Spin transfer effects in exchange-biased spin-valves for current-perpendicular-to-plane magnetoresistive heads

Magnetoresistive heads used in computer disk drives are nowadays based on the giant magnetoresistance of spin-valves. In the present technology, the current is flowing parallel to the interfaces of the spin-valve stack (the so-called “current-in-plane geometry”). However, due to the steady increase in the storage areal density of disk drives, this technology is close to its physical limit. Consequently, more and more efforts are made aiming at using the current-perpendicular-to-plane geometry which offers larger signal amplitude and better spatial resolution. However, new physical effects appear when the current flows perpendicular to the plane in a magnetic multilayer.

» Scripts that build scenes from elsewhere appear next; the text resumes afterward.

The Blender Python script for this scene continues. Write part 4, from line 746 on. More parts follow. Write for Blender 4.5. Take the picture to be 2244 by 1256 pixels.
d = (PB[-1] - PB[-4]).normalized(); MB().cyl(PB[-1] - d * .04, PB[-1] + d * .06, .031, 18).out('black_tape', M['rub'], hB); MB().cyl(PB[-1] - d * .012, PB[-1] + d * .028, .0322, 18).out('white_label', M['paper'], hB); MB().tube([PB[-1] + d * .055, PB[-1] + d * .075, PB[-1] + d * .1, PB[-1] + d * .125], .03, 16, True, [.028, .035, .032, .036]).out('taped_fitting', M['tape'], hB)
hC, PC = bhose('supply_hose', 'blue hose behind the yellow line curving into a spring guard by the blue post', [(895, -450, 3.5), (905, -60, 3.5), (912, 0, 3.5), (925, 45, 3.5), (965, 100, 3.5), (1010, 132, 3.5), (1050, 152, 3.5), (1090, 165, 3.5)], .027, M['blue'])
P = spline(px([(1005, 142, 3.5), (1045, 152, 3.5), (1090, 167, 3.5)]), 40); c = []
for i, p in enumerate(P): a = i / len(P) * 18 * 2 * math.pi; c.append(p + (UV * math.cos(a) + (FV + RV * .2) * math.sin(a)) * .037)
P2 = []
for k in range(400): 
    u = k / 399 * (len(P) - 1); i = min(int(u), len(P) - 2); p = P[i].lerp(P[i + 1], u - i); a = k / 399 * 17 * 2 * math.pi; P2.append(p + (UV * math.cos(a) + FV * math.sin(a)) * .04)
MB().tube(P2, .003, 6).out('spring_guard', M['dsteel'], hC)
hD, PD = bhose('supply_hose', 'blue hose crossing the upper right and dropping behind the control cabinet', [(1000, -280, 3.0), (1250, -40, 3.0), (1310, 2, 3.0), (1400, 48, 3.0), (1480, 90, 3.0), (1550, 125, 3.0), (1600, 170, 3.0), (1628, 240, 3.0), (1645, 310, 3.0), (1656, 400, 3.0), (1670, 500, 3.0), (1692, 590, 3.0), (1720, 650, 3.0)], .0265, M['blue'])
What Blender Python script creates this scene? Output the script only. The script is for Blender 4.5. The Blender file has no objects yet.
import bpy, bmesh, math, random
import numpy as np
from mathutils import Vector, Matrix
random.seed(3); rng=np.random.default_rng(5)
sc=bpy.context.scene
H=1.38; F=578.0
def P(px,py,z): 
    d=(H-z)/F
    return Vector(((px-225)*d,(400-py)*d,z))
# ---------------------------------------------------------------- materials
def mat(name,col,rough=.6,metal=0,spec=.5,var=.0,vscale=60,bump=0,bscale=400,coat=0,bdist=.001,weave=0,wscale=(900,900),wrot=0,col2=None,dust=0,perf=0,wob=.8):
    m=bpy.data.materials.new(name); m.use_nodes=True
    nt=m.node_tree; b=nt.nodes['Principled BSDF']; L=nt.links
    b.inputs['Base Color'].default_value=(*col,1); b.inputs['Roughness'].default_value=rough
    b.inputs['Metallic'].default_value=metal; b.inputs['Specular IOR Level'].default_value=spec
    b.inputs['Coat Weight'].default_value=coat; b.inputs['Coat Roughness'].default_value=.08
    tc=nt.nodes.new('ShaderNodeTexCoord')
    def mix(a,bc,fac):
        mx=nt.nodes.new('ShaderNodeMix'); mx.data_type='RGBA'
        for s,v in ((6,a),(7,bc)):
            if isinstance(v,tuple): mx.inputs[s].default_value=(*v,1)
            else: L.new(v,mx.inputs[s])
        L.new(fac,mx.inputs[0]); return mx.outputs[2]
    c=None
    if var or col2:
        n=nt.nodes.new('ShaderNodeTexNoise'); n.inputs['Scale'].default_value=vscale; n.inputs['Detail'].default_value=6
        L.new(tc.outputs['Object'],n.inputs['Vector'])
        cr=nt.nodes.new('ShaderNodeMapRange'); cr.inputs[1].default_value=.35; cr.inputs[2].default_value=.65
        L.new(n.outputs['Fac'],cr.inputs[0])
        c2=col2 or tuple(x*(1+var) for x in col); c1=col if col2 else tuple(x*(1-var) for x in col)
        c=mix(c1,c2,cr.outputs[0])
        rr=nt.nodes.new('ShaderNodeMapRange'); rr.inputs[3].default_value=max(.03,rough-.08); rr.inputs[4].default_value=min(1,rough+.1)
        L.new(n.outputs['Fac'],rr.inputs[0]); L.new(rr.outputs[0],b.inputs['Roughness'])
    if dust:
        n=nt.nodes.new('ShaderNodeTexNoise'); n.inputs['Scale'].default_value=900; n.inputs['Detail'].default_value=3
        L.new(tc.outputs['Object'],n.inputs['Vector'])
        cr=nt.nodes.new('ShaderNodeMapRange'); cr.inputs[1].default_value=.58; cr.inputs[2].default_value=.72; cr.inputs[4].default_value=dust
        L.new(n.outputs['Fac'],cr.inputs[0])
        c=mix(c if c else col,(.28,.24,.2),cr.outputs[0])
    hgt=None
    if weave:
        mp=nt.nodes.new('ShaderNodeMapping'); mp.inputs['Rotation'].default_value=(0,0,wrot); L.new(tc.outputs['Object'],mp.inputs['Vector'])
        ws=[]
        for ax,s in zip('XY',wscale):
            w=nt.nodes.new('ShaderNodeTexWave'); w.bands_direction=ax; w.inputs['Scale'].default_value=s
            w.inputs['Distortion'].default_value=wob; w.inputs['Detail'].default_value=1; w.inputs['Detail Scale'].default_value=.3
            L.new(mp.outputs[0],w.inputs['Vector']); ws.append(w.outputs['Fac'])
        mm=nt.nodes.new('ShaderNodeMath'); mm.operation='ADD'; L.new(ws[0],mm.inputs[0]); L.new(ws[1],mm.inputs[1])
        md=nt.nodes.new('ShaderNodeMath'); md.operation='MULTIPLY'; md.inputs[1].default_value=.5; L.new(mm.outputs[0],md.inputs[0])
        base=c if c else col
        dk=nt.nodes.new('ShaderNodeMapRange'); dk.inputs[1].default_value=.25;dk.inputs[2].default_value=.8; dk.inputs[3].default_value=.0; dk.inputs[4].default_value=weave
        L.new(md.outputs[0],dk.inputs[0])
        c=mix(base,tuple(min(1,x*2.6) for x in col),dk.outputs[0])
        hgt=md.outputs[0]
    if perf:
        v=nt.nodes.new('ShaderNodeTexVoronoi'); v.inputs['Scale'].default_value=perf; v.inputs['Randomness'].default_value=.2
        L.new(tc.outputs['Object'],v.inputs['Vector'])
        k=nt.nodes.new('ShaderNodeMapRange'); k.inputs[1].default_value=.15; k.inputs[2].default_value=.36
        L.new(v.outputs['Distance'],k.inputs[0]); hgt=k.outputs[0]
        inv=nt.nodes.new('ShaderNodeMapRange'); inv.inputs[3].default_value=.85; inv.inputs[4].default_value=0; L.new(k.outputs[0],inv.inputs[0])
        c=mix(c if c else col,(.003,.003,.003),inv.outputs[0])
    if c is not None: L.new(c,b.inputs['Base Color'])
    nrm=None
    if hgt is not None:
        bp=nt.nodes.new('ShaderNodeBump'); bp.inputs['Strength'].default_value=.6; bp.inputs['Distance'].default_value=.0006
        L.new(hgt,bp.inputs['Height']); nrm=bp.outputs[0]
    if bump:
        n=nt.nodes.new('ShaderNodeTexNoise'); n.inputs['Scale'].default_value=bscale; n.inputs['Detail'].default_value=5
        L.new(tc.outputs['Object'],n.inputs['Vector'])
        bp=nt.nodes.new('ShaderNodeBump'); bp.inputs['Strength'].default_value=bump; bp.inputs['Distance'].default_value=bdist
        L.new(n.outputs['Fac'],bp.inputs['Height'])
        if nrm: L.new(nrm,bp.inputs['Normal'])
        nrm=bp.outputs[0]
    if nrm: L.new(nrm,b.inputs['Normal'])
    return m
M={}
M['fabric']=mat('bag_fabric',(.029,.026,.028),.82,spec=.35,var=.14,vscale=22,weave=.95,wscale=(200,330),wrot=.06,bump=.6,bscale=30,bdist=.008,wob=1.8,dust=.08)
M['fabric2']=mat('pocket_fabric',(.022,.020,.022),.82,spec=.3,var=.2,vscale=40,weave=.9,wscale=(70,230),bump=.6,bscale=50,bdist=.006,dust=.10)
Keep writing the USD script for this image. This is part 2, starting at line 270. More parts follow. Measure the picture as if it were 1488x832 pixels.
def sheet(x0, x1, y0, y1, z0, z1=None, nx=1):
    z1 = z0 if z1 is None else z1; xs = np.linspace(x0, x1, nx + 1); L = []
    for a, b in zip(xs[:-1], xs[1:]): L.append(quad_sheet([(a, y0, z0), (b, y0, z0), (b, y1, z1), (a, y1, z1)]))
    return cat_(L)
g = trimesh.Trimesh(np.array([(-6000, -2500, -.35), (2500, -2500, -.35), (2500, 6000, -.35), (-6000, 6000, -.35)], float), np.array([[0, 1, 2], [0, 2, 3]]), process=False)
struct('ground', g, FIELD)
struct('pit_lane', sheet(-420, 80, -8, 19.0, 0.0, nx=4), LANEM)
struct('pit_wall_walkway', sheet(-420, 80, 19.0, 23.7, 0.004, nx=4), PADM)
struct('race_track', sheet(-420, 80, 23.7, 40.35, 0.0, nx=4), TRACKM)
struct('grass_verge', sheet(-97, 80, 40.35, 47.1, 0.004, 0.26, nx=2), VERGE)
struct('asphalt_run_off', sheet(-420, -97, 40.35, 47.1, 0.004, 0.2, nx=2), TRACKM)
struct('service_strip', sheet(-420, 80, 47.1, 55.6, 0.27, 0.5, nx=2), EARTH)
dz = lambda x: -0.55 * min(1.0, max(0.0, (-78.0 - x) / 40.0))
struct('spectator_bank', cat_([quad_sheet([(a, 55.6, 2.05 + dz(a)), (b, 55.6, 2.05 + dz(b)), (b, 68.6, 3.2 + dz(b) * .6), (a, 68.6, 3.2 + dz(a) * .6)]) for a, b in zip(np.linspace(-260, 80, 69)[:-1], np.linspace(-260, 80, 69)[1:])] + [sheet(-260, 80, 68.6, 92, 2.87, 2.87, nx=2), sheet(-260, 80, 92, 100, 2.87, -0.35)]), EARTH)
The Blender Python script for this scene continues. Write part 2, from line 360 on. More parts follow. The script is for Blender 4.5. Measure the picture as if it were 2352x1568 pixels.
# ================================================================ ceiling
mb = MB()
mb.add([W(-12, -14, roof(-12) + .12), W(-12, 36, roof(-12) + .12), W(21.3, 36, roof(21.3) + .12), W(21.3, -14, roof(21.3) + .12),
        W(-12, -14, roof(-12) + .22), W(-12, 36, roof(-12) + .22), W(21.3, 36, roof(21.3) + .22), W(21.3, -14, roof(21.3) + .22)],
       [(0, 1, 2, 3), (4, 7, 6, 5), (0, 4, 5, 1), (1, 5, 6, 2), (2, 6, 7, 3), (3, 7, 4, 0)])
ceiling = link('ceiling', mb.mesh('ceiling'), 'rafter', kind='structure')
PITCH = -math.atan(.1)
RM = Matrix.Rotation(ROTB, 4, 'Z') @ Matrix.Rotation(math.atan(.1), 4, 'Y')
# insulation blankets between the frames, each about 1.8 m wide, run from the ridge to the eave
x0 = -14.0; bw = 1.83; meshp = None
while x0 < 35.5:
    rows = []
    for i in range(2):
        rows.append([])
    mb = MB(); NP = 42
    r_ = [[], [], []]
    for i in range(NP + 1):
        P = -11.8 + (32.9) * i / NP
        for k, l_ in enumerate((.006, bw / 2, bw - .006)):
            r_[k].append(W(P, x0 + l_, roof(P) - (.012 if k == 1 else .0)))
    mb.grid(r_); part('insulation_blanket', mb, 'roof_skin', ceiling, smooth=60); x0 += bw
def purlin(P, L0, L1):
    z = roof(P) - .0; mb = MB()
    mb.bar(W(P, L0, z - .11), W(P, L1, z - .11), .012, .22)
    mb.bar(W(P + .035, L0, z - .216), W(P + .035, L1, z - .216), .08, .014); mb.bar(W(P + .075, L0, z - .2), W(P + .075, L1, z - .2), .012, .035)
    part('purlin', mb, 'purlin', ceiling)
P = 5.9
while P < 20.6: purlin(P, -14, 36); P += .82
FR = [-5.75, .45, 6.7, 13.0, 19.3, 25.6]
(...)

Of particular interest are the spin transfer effects which were predicted by Slonczewski and Berger in 1996. When they traverse the pinned layer of the spin-valve, the conduction electrons acquire a spin polarization. This spin current exerts a torque on the magnetization of the free layer which induces very peculiar dynamical phenomena. This spin torque can induce the switching of the magnetization of the free layer or the generation of magnetic excitations which contribute to the noise of the head. Therefore in the context of magnetoresistive heads, it is important to understand and master these effects which perturb the behavior of the heads. On the contrary, these effects can be used in a positive way as a new write scheme in non-volatile magnetic random access memories or to generate a steady precession of the magnetization in RF oscillators.